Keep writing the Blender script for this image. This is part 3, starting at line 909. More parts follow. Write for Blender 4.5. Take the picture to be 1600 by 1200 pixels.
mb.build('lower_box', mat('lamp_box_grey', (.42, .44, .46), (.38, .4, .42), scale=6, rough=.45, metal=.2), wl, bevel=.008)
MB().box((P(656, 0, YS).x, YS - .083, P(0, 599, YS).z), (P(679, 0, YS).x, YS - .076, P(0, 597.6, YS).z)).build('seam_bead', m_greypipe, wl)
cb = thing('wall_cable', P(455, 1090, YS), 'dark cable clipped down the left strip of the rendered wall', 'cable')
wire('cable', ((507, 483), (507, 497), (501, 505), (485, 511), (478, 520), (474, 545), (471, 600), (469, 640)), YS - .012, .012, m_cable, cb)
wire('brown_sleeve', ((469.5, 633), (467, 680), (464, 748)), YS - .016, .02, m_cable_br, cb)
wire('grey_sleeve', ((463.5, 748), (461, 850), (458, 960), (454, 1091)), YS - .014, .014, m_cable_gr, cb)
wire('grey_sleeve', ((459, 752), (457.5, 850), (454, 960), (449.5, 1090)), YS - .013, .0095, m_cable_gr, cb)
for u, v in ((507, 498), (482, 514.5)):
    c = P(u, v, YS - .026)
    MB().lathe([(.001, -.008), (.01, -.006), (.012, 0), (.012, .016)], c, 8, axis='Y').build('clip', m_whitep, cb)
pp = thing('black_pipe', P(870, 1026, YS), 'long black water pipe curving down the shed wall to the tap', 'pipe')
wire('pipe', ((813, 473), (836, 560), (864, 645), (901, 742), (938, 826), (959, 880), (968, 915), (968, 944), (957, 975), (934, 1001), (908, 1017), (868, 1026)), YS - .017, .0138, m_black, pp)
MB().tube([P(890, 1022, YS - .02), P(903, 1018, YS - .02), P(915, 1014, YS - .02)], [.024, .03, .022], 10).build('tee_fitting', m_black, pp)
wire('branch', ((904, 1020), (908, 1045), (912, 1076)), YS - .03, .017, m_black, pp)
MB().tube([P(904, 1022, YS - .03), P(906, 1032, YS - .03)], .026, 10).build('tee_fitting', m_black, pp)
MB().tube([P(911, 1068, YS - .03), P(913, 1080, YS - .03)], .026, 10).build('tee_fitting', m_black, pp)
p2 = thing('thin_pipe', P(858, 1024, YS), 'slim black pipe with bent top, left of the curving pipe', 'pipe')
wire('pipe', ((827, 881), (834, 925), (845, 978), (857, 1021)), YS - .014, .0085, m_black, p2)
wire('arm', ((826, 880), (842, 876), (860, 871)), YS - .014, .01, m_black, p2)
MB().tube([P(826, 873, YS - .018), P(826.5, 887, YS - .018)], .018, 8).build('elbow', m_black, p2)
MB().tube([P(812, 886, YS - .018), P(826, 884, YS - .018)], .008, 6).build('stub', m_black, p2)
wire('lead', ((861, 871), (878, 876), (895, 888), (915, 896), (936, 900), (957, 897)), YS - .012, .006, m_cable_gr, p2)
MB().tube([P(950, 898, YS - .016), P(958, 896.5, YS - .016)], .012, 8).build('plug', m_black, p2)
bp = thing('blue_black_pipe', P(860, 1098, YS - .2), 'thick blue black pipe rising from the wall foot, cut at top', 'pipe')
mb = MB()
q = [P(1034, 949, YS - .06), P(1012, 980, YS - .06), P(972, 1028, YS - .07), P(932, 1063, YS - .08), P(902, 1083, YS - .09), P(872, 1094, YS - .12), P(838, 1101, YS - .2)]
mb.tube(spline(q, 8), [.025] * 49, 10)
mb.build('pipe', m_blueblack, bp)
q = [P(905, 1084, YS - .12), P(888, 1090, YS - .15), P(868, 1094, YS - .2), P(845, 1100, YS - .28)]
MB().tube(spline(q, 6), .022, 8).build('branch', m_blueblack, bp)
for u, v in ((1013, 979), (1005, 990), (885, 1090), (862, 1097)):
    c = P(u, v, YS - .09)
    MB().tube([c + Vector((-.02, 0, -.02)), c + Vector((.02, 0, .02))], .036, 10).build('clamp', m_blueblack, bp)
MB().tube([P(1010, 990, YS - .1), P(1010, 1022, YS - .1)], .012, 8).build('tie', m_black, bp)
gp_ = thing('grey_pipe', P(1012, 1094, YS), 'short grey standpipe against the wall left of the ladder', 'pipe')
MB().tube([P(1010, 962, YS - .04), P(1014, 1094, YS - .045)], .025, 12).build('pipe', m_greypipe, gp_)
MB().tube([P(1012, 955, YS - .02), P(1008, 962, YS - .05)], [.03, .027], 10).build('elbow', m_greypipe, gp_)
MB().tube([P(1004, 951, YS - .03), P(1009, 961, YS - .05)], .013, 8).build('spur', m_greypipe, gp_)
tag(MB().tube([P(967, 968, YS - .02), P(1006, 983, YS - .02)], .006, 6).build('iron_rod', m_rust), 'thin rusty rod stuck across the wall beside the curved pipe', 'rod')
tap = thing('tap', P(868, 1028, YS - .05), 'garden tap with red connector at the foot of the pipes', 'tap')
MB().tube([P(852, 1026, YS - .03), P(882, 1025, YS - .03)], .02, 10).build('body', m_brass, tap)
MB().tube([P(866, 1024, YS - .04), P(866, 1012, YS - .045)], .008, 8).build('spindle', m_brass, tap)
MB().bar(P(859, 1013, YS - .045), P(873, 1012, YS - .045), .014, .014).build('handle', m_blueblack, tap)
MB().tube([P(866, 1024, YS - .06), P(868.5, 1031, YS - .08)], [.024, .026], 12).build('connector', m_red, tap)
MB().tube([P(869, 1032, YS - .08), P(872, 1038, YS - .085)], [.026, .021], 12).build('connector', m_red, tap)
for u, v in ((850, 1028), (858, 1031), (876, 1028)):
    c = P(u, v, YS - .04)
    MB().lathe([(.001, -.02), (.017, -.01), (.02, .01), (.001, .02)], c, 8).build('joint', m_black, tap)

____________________

◆ Set task
Set down the listing above in full, please, exactly as it appears.

◆ Result for this exercise
Keep writing the Blender script for this image. This is part 3, starting at line 909. More parts follow. Write for Blender 4.5. Take the picture to be 1600 by 1200 pixels.
mb.build('lower_box', mat('lamp_box_grey', (.42, .44, .46), (.38, .4, .42), scale=6, rough=.45, metal=.2), wl, bevel=.008)
MB().box((P(656, 0, YS).x, YS - .083, P(0, 599, YS).z), (P(679, 0, YS).x, YS - .076, P(0, 597.6, YS).z)).build('seam_bead', m_greypipe, wl)
cb = thing('wall_cable', P(455, 1090, YS), 'dark cable clipped down the left strip of the rendered wall', 'cable')
wire('cable', ((507, 483), (507, 497), (501, 505), (485, 511), (478, 520), (474, 545), (471, 600), (469, 640)), YS - .012, .012, m_cable, cb)
wire('brown_sleeve', ((469.5, 633), (467, 680), (464, 748)), YS - .016, .02, m_cable_br, cb)
wire('grey_sleeve', ((463.5, 748), (461, 850), (458, 960), (454, 1091)), YS - .014, .014, m_cable_gr, cb)
wire('grey_sleeve', ((459, 752), (457.5, 850), (454, 960), (449.5, 1090)), YS - .013, .0095, m_cable_gr, cb)
for u, v in ((507, 498), (482, 514.5)):
    c = P(u, v, YS - .026)
    MB().lathe([(.001, -.008), (.01, -.006), (.012, 0), (.012, .016)], c, 8, axis='Y').build('clip', m_whitep, cb)
pp = thing('black_pipe', P(870, 1026, YS), 'long black water pipe curving down the shed wall to the tap', 'pipe')
wire('pipe', ((813, 473), (836, 560), (864, 645), (901, 742), (938, 826), (959, 880), (968, 915), (968, 944), (957, 975), (934, 1001), (908, 1017), (868, 1026)), YS - .017, .0138, m_black, pp)
MB().tube([P(890, 1022, YS - .02), P(903, 1018, YS - .02), P(915, 1014, YS - .02)], [.024, .03, .022], 10).build('tee_fitting', m_black, pp)
wire('branch', ((904, 1020), (908, 1045), (912, 1076)), YS - .03, .017, m_black, pp)
MB().tube([P(904, 1022, YS - .03), P(906, 1032, YS - .03)], .026, 10).build('tee_fitting', m_black, pp)
MB().tube([P(911, 1068, YS - .03), P(913, 1080, YS - .03)], .026, 10).build('tee_fitting', m_black, pp)
p2 = thing('thin_pipe', P(858, 1024, YS), 'slim black pipe with bent top, left of the curving pipe', 'pipe')
wire('pipe', ((827, 881), (834, 925), (845, 978), (857, 1021)), YS - .014, .0085, m_black, p2)
wire('arm', ((826, 880), (842, 876), (860, 871)), YS - .014, .01, m_black, p2)
MB().tube([P(826, 873, YS - .018), P(826.5, 887, YS - .018)], .018, 8).build('elbow', m_black, p2)
MB().tube([P(812, 886, YS - .018), P(826, 884, YS - .018)], .008, 6).build('stub', m_black, p2)
wire('lead', ((861, 871), (878, 876), (895, 888), (915, 896), (936, 900), (957, 897)), YS - .012, .006, m_cable_gr, p2)
MB().tube([P(950, 898, YS - .016), P(958, 896.5, YS - .016)], .012, 8).build('plug', m_black, p2)
bp = thing('blue_black_pipe', P(860, 1098, YS - .2), 'thick blue black pipe rising from the wall foot, cut at top', 'pipe')
mb = MB()
q = [P(1034, 949, YS - .06), P(1012, 980, YS - .06), P(972, 1028, YS - .07), P(932, 1063, YS - .08), P(902, 1083, YS - .09), P(872, 1094, YS - .12), P(838, 1101, YS - .2)]
mb.tube(spline(q, 8), [.025] * 49, 10)
mb.build('pipe', m_blueblack, bp)
q = [P(905, 1084, YS - .12), P(888, 1090, YS - .15), P(868, 1094, YS - .2), P(845, 1100, YS - .28)]
MB().tube(spline(q, 6), .022, 8).build('branch', m_blueblack, bp)
for u, v in ((1013, 979), (1005, 990), (885, 1090), (862, 1097)):
    c = P(u, v, YS - .09)
    MB().tube([c + Vector((-.02, 0, -.02)), c + Vector((.02, 0, .02))], .036, 10).build('clamp', m_blueblack, bp)
MB().tube([P(1010, 990, YS - .1), P(1010, 1022, YS - .1)], .012, 8).build('tie', m_black, bp)
gp_ = thing('grey_pipe', P(1012, 1094, YS), 'short grey standpipe against the wall left of the ladder', 'pipe')
MB().tube([P(1010, 962, YS - .04), P(1014, 1094, YS - .045)], .025, 12).build('pipe', m_greypipe, gp_)
MB().tube([P(1012, 955, YS - .02), P(1008, 962, YS - .05)], [.03, .027], 10).build('elbow', m_greypipe, gp_)
MB().tube([P(1004, 951, YS - .03), P(1009, 961, YS - .05)], .013, 8).build('spur', m_greypipe, gp_)
tag(MB().tube([P(967, 968, YS - .02), P(1006, 983, YS - .02)], .006, 6).build('iron_rod', m_rust), 'thin rusty rod stuck across the wall beside the curved pipe', 'rod')
tap = thing('tap', P(868, 1028, YS - .05), 'garden tap with red connector at the foot of the pipes', 'tap')
MB().tube([P(852, 1026, YS - .03), P(882, 1025, YS - .03)], .02, 10).build('body', m_brass, tap)
MB().tube([P(866, 1024, YS - .04), P(866, 1012, YS - .045)], .008, 8).build('spindle', m_brass, tap)
MB().bar(P(859, 1013, YS - .045), P(873, 1012, YS - .045), .014, .014).build('handle', m_blueblack, tap)
MB().tube([P(866, 1024, YS - .06), P(868.5, 1031, YS - .08)], [.024, .026], 12).build('connector', m_red, tap)
MB().tube([P(869, 1032, YS - .08), P(872, 1038, YS - .085)], [.026, .021], 12).build('connector', m_red, tap)
for u, v in ((850, 1028), (858, 1031), (876, 1028)):
    c = P(u, v, YS - .04)
    MB().lathe([(.001, -.02), (.017, -.01), (.02, .01), (.001, .02)], c, 8).build('joint', m_black, tap)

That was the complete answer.